Doping is just not something that’s done in the high-performance system. Having spent 13 years as a senior amateur boxer, I can say that with certainty, but nonetheless this will be the ultimate blow for Irish boxing.

 

The world’s media know about it and Michael is about to be asked some hard questions. That’s only fair.

 

Every athlete is responsible for what they put in their body, end of story. You have to know what’s on the banned list and the lads are well educated by the Irish Sports Council, so there’s no excuse.

 

It could have been anything – an innocent mistake or a banned substance – but the bottom line is it’s a failed test and Michael is going to be eliminated from the Olympic Games. That’s a shame because he had a genuine medal chance.

 

Throughout my career, we were well educated about what we could and couldn’t take, so Michael will be held personally responsible for this. The lads aren’t in the high-performance setup 24/7; they go home a couple of days a week to see their family and friends and what he does in his spare time is Michael’s business.

 

During my own career, I was always very wary of making mistakes like this. When we were in training camps, I wouldn’t ever accept a water bottle from anybody else.

 

I was tested 10 to 15 times a year at my peak. The Irish Sports Council is really, really tough on our athletes, but it’s a fantastic anti-doping system, and most countries around the world aren’t as rigorous. The tests are getting better and dopers will always get caught.

 

Having said that, I believe amateur boxing is clean. Drug-taking is very, very rare. In my opinion, doping is just not going to enhance your performance much.

My advice to Michael is to keep his head. It’s not the end of the world. I know it’s easy to say that, but the harsh reality is this is probably going to be his one and only chance at the Olympic Games.

 

At the end of the day, there’s no one dead.

 

Michael needs to gather his thoughts, get together with his family and friends and have some time away from the spotlight.

This will be a test, no doubt. His dream of competing at the Olympic Games is being taken away from him over a terrible mistake. It’s really unfortunate, but he’ll get through this.

 

One of the most tragic things to come out of this is that some people may start doubting other Irish boxers who are in Rio.

 

That’s wrong, because this is a group that’s worked really, really hard to get where they are.

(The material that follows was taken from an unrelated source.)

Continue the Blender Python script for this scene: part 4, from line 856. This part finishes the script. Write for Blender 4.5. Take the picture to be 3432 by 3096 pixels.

Even though it might sound bad, the rest of the team need to just forget about this and focus on the job they have to do in Rio: to fight and win medals.”

 

Ireland’s last Male Olympic Gold medallist Michael Carruth – brother of IABA Chief Executive Fergal Carruth – was equally shocked and had this to say to the ‘Independent’ this morning:

 

“Whatever punch I’ve ever been hit with in my life, it was nothing like today. “We’ve never seen it coming, none of us. It’s not in our sport really,” he commented.

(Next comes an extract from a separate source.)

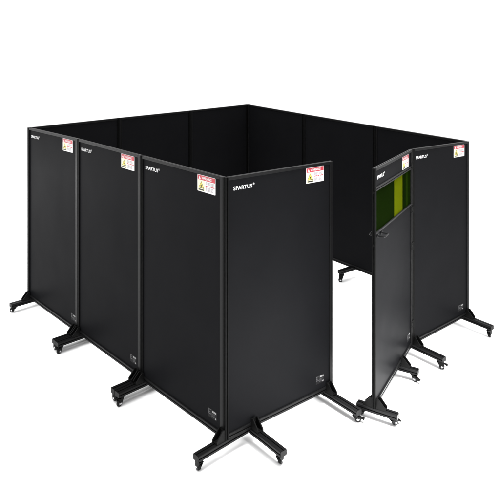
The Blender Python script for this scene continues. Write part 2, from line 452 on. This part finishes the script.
# latch bolts on the free edge
for z in (1.76, 1.33):
    bm = bmesh.new(); cyl(bm, w(-.004, 0, z), w.d, .008, .008, 12); link('latch_bolt', bm, M_seal, door)
support_foot(w, door, .050, .150, .185, [(.145, .9, True), (-.108, 2.6, False)], gussets=(1, -1), drop=.012)
support_foot(w, door, .80, .185, .165, [(.125, -.5, True), (-.145, 2.6, False)], gussets=(1, -1), drop=.012)

# ------------------------------------------------------------------ floor
bm = bmesh.new()
R = 160
vs = [bm.verts.new((x, y, ground(x, y))) for x, y in ((-R, -R), (R, -R), (R, R), (-R, R))]
bm.faces.new(vs)
fl = link('floor', bm, M_floor); fl['kind'] = 'structure'

# ------------------------------------------------------------------ light: white studio
wd = bpy.data.worlds.new('World'); sc.world = wd; wd.use_nodes = True
bg = wd.node_tree.nodes['Background']; bg.inputs['Color'].default_value = (1, 1, 1, 1); bg.inputs['Strength'].default_value = 1.0

def fill_lamp(name, loc, target, size, energy):
    l = bpy.data.lights.new(name, 'AREA'); l.shape = 'RECTANGLE'; l.size, l.size_y = size; l.energy = energy
    o = bpy.data.objects.new(name, l); C.objects.link(o); o.location = loc
    o.rotation_euler = (Vector(target)-Vector(loc)).to_track_quat('-Z', 'Y').to_euler()
    return o
ov = fill_lamp('overhead_floor_fill', (-3.0, -1.0, 7.5), (-3.0, -1.0, 0), (20, 20), 1500); ov.data.spread = math.radians(62)  # added lamp out of view, keeps the floor white around the walls
lf = fill_lamp('left_floor_fill', (-4.0, 10.0, 5.5), (-4.0, 10.0, 0), (4, 4), 400); lf.data.spread = math.radians(70)  # added lamp, brightens unseen floor that the left panels mirror
fr = fill_lamp('front_floor_fill', (1.25, -1.7, 4.2), (1.25, -1.65, 0), (2.0, 2.0), 170); fr.data.spread = math.radians(45)  # added lamp, pool on the floor mirrored by front panel and door

# ------------------------------------------------------------------ camera
cam = bpy.data.cameras.new('camera'); co = bpy.data.objects.new('camera', cam); C.objects.link(co)
co.location = (-2.45063*1.2, -2.75199*1.2, 2.442196*1.2)
co.rotation_euler = (pi/2, 0, .8025287602994258-pi/2)
cam.sensor_width = 36; cam.lens = 36*596.83155/500
cam.shift_y = -204.08563/500
cam.clip_start = .05; cam.clip_end = 1000
sc.camera = co
sc.view_settings.view_transform = 'Standard'; sc.view_settings.look = 'None'
sc.view_settings.exposure = 0.4; sc.view_settings.gamma = 1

“When have you ever heard of an Irish boxer failing a drugs test. For me, absolute shock and a big amount of disappointment. It’s surreal, you could never fathom that.

 

“They’re stringently tested and they know the do’s and don’ts…If they feel anything they are putting in is untoward they can ask advice.”

 

He concluded : “If he didn’t know what he was putting in, then he should have got it checked out and if he did we have zero tolerance for people who take drugs.

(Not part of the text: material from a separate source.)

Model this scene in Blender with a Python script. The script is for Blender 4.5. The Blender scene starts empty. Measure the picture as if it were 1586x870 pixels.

“We want clean athletes and this is our sport and for this to happen it’s an absolute shock.”

 

The 23 years old Clonmel-born, O’Reilly boxes out of the Portlaoise club with IABA President Pat Ryan as one of his coaches. The news will be a serious blow and embarrassment to the IABA President.

 

For Head Coach Zuar Antia and his fellow coaches, John Conlan, Eddie Bolger and indeed boxing Team Manager Joe Hennigan,  keeping the rest of the Team focused on boxing – and only boxing -is now their main objective. Absolutely no room for further distraction as immense damage has already been done.

 

Once tonight’s Olympic Ceremony is out of the way , boxing commences on Saturday and their main attention  now must be on ensuring that the team is not further distracted. A huge job for them as it is inevitable that the boxers will be wondering ‘ how and why did this happen’.